화학공학소재연구정보센터
Macromolecules, Vol.44, No.24, 9839-9851, 2011
Coarse-Grained Simulations of Penetrant Transport in Polymer Nanocomposites
We report the results of coarse-grained simulations of the transport of penetrants in polymer nanocomposite materials. This work was motivated by recent experimental results in the context of conductivity and barrier properties of polymer nanocomposites. We adopt a coarse-grained simulation formalism which is suitable for studying issues surrounding the transport of ions, large gas molecules and probes in polymer nanocomposite systems.
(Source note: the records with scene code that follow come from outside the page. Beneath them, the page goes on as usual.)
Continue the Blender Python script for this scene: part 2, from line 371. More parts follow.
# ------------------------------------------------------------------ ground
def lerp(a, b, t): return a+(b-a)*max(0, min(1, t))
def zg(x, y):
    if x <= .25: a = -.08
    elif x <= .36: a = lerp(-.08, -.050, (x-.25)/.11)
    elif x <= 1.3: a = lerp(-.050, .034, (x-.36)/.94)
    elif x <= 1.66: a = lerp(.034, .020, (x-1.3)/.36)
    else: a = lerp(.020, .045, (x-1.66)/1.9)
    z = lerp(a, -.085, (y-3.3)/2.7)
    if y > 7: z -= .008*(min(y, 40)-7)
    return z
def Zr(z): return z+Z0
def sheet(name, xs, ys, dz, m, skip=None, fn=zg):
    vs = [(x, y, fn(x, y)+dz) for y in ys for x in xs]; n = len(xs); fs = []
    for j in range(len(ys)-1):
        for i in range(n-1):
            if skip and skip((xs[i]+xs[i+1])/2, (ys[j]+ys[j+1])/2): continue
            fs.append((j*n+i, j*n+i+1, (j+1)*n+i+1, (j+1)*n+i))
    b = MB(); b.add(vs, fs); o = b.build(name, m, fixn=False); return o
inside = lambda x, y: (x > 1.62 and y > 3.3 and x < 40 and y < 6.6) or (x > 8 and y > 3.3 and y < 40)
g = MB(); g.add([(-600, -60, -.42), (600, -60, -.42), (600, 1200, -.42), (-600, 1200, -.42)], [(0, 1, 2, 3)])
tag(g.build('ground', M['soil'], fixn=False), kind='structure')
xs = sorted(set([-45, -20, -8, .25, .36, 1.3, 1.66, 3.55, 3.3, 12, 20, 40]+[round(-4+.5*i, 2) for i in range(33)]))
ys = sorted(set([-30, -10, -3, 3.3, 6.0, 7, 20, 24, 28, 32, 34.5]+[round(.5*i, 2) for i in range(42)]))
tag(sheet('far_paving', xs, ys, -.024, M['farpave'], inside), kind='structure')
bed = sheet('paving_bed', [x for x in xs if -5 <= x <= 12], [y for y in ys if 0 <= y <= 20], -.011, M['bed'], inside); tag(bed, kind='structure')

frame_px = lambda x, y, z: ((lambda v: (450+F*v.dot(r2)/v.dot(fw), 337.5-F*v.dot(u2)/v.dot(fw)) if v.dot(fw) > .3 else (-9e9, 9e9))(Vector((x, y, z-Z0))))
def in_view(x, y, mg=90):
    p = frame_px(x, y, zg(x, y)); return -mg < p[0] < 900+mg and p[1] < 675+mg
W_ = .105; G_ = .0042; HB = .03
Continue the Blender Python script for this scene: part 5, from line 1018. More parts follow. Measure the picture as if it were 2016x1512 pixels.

The results presented focuses on two issues: (i) the role of polymer interfacial layers and (ii) the influence of polymer matrix dynamics upon the transport properties of polymer-nanoparticle mixtures. Our results indicate that in our model the penetrant transport properties are dominated by the "filler" effect, in which the particles act as obstructions for the penetrant diffusion. Interfacial effects, which are driven by the polymer-particle interactions play a role, but their impact is shown to be less important than the filler effect. A second outcome of our work is a demonstration that matrix segmental dynamics play a very important role in determining the overall transport properties of the PNC. For nanoparticle systems, such effects are shown to lead to significant deviations from continuum mechanical theories for the effective properties of particulate dispersions.